Once the Councilmembers resign, several committees will lack leadership, including the committees on:

Finance (vacated by Green).

Education, (vacated by Quiñones-Sanchez).

Appropriations (vacated by Quiñones-Sanchez).

Labor and Civil Service, (vacated by Parker).

Law and Government (vacated by Parker).

Child and Youth (vacated by Gym, assuming she resigns).

People with Disabilities and Special Needs (vacated by Green).

Fiscal Stability and Intergovernmental Cooperation (vacated by Domb).

Global Opportunities and Creative Innovative Economy (vacated by Oh, assuming he resigns).

Who will be most adversely impacted?

Because of councilmanic prerogative, Council Districts are little fiefdoms where District Councilmembers have near-total control over land in their district. This guarantees zero opposition to legislation that is district-specific. The thinking goes: How should other Councilmembers know better about a District when they weren’t elected to represent it? So, you’ll rarely see another Councilmember vote against district-specific legislation, even when they disagree.

This has benefits like allowing the Councilmember closest to district-specific issues to have the most say in how Council addresses them. But a significant downside to this discretion that Philadelphians in the 7th and 9th districts are about to experience is that no one will guard their interests in place of their District Councilmember.

The volume of work the remaining members of Council have will increase. And that will cause internal chaos, namely, with the committees. 

Having run the legislative teams of two District Councilmembers, I know there are many community needs and wants that only District Councilmembers can provide. Just to name a few: introducing legislation to get permit parking on your block, making no truck-parking zones, creating and extending Business Improvement Districts, changing zoning regulations to permit (or prevent) certain development, approving the sale of city-property in their district, getting a street renamed to honor a local hero, and so much more. All those things can only be addressed by whoever represents the district it’s for. When no one’s representing that district, all those needs go neglected. This will be the case for Philadelphians in the 7th and 9th districts until the special election is held to fill those vacancies. (The 7th District, by the way, includes Kensington, Franklinville, Juniata and Frankford; the 9th District covers Mt.
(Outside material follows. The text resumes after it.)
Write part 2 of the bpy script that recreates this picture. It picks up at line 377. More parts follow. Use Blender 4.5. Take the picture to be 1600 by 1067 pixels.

Airy, East Oak Lane, Fern Rock, Lawndale and Oxford Circle).

Since at-large Councilmembers like Derek Green don’t represent specific neighborhoods, their departure from Council won’t leave constituents in the lurch.

What will be the internal impact?

The volume of work the remaining members of Council have will increase. And that will cause internal chaos, namely, with the committees.

Committee chairs hold a patent on issues under their oversight. I’ve previously described it as chairmanic deference — a sort of councilmanic prerogative-adjacent. That deference comes with opportunity. It’ll also transfer some hefty responsibilities to the shoulders of another Councilmember.

On top of the committees they already chair, some Councilmembers will have to take on additional committees. So, instead of dealing with two Department Commissioners under your oversight, some may find themselves dealing with four. And instead of having to schedule and manage two committees, some will find themselves with three.

As for their staff (more on them later), I know this will be painful. (This is the part where I thank God for no longer being in Council). They’ll have to track all the legislation in the new committees their boss takes on, plus the legislation in the committees their boss already has. They’ll also have to field and schedule added internal Council briefing requests from city departments under the oversight of their new committees and draft legislation to address the nitty-gritty legislative needs of a department they might have never interacted with before. It’ll be a grind.

What happens to the staff?

After a Councilmember resigns, their staff remains until someone is elected to succeed the Councilmember they worked for. While there, they continue to do constituent services, helping people who call or walk into the office asking for assistance with trash pickup, applying for city programs, and utilizing numerous city-provided services. Sometimes those staffers end up working for the person who succeeds their former boss. Others will leave to work in a city department or another Councilmember’s office or they’ll leave government to do something else. Of course, if their former boss wins the mayoral election, they may follow them into that office.

What happens next?

Council President Clarke ordered a special election to replace Councilmembers Quiñones-Sánchez and Parker, to be held on Election Day, November 8, 2022. In the case of district seats, the local ward leaders select candidates for the November 8 ballot. The 7th District Democratic ward leaders chose Quetcy Lozada, former chief of staff to Quiñones-Sánchez. In the 9th District, they chose Democratic committee person and executive director of Youth Action Anthony Phillips. The at-large seats will remain unfilled for more than a year, until Election Day next year (November 7, 2023).

The Bottom Line

Despite the changes, City Council will continue functioning. Legislation will still be passed, and Philadelphians will continue to be represented — unless (for now) you live in the 7th or 9th District.